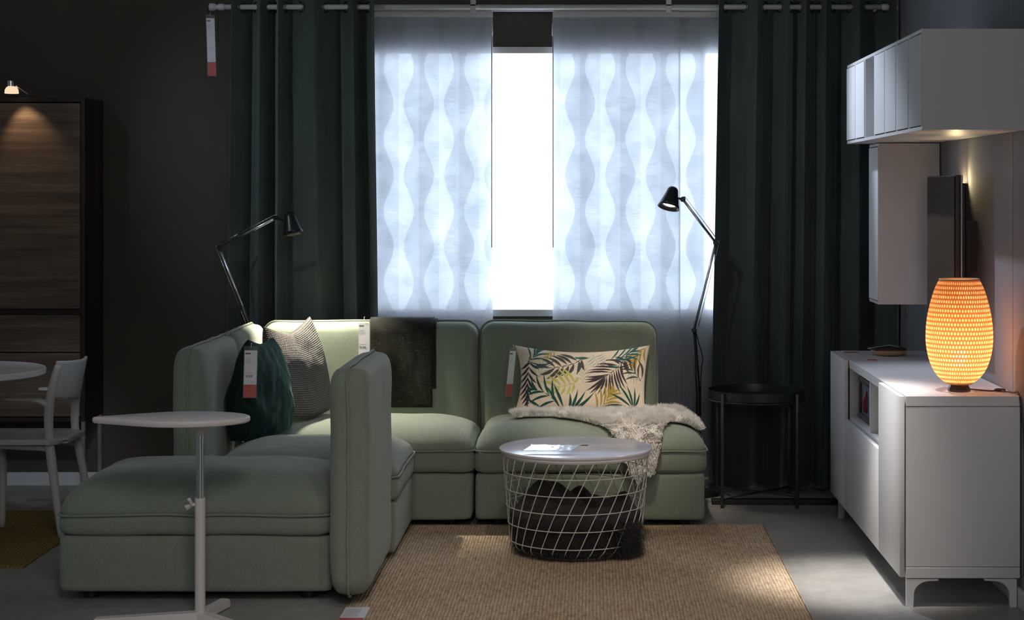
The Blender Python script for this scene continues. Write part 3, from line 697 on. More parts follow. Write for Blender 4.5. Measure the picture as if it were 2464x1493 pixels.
def legbar(p, q, name='base_leg', w0=.030, w1=.026, h0=.034, h1=.016):
    p, q = Vector(p), Vector(q); d = (q-p).normalized(); s_ = d.cross(Vector((0, 0, 1)))
    V = []
    for c_, w_, h_ in ((p, w0, h0), (q, w1, h1)):
        for sx, z in ((-1, .002), (1, .002), (.8, h_), (-.8, h_)): V.append(c_+s_*sx*w_+Vector((0, 0, z)))
    bm = bmesh.new(); vs = [bm.verts.new(v_) for v_ in V]
    for q_ in ((0, 1, 2, 3), (7, 6, 5, 4), (0, 4, 5, 1), (1, 5, 6, 2), (2, 6, 7, 3), (3, 7, 4, 0)): bm.faces.new([vs[i] for i in q_])
    bmesh.ops.bevel(bm, geom=bm.edges[:], offset=.003, segments=2, affect='EDGES')
    obj(name, MB().frombm(bm).mesh(), M['ltop'], lt, smooth='auto')
legbar((LX, LY, 0), (LX-.355, LY-.02, 0)); legbar((LX, LY, 0), (LX+.125, LY-.07, 0)); legbar((LX-.005, LY, 0), (-1.285, 6.235, 0), w0=.022, w1=.022, h0=.032, h1=.032)
# ---------------------------------------------------------------- tray table
TX, TY = .785, 8.355
tt = thing('tray_table', (TX, TY, 0), 'small round dark green metal tray table in front of the right curtain', 'side table')
prof = [(0, .492), (.222, .492), (.226, .495), (.2275, .53), (.2275, .535), (.2255, .535), (.2245, .53), (.223, .498), (.218, .496), (0, .496)]
obj('tray', MB().lathe(prof, (TX, TY, 0), 80, cap=False).mesh(), M['greenm'], tt, smooth='auto')
lg = []
for a in (225, 315, 45, 135):
    a = math.radians(a); x, y = TX+.236*math.cos(a)*1.04, TY+.236*math.sin(a)*.98
    obj('leg', MB().box(x-.008, x+.008, y-.006, y+.006, .001, .528, .002).mesh(), M['greenm'], tt, smooth='auto'); lg.append((x, y))
for i, j in ((0, 2), (1, 3)): obj('cross_bar', MB().tube([(lg[i][0], lg[i][1], .045+.012*i), (lg[j][0], lg[j][1], .045+.012*i)], .005, 8).mesh(), M['greenm'], tt)
ring = [(TX+.228*math.cos(a), TY+.228*math.sin(a), .487) for a in [2*PI*k_/64 for k_ in range(64)]]
obj('support_ring', MB().tube(ring, .005, 8, closed=True).mesh(), M['greenm'], tt)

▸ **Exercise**
All of the data above should be transcribed verbatim, with pictures omitted.

▸ **Correct result**
The Blender Python script for this scene continues. Write part 3, from line 697 on. More parts follow. Write for Blender 4.5. Measure the picture as if it were 2464x1493 pixels.
def legbar(p, q, name='base_leg', w0=.030, w1=.026, h0=.034, h1=.016):
    p, q = Vector(p), Vector(q); d = (q-p).normalized(); s_ = d.cross(Vector((0, 0, 1)))
    V = []
    for c_, w_, h_ in ((p, w0, h0), (q, w1, h1)):
        for sx, z in ((-1, .002), (1, .002), (.8, h_), (-.8, h_)): V.append(c_+s_*sx*w_+Vector((0, 0, z)))
    bm = bmesh.new(); vs = [bm.verts.new(v_) for v_ in V]
    for q_ in ((0, 1, 2, 3), (7, 6, 5, 4), (0, 4, 5, 1), (1, 5, 6, 2), (2, 6, 7, 3), (3, 7, 4, 0)): bm.faces.new([vs[i] for i in q_])
    bmesh.ops.bevel(bm, geom=bm.edges[:], offset=.003, segments=2, affect='EDGES')
    obj(name, MB().frombm(bm).mesh(), M['ltop'], lt, smooth='auto')
legbar((LX, LY, 0), (LX-.355, LY-.02, 0)); legbar((LX, LY, 0), (LX+.125, LY-.07, 0)); legbar((LX-.005, LY, 0), (-1.285, 6.235, 0), w0=.022, w1=.022, h0=.032, h1=.032)
# ---------------------------------------------------------------- tray table
TX, TY = .785, 8.355
tt = thing('tray_table', (TX, TY, 0), 'small round dark green metal tray table in front of the right curtain', 'side table')
prof = [(0, .492), (.222, .492), (.226, .495), (.2275, .53), (.2275, .535), (.2255, .535), (.2245, .53), (.223, .498), (.218, .496), (0, .496)]
obj('tray', MB().lathe(prof, (TX, TY, 0), 80, cap=False).mesh(), M['greenm'], tt, smooth='auto')
lg = []
for a in (225, 315, 45, 135):
    a = math.radians(a); x, y = TX+.236*math.cos(a)*1.04, TY+.236*math.sin(a)*.98
    obj('leg', MB().box(x-.008, x+.008, y-.006, y+.006, .001, .528, .002).mesh(), M['greenm'], tt, smooth='auto'); lg.append((x, y))
for i, j in ((0, 2), (1, 3)): obj('cross_bar', MB().tube([(lg[i][0], lg[i][1], .045+.012*i), (lg[j][0], lg[j][1], .045+.012*i)], .005, 8).mesh(), M['greenm'], tt)
ring = [(TX+.228*math.cos(a), TY+.228*math.sin(a), .487) for a in [2*PI*k_/64 for k_ in range(64)]]
obj('support_ring', MB().tube(ring, .005, 8, closed=True).mesh(), M['greenm'], tt)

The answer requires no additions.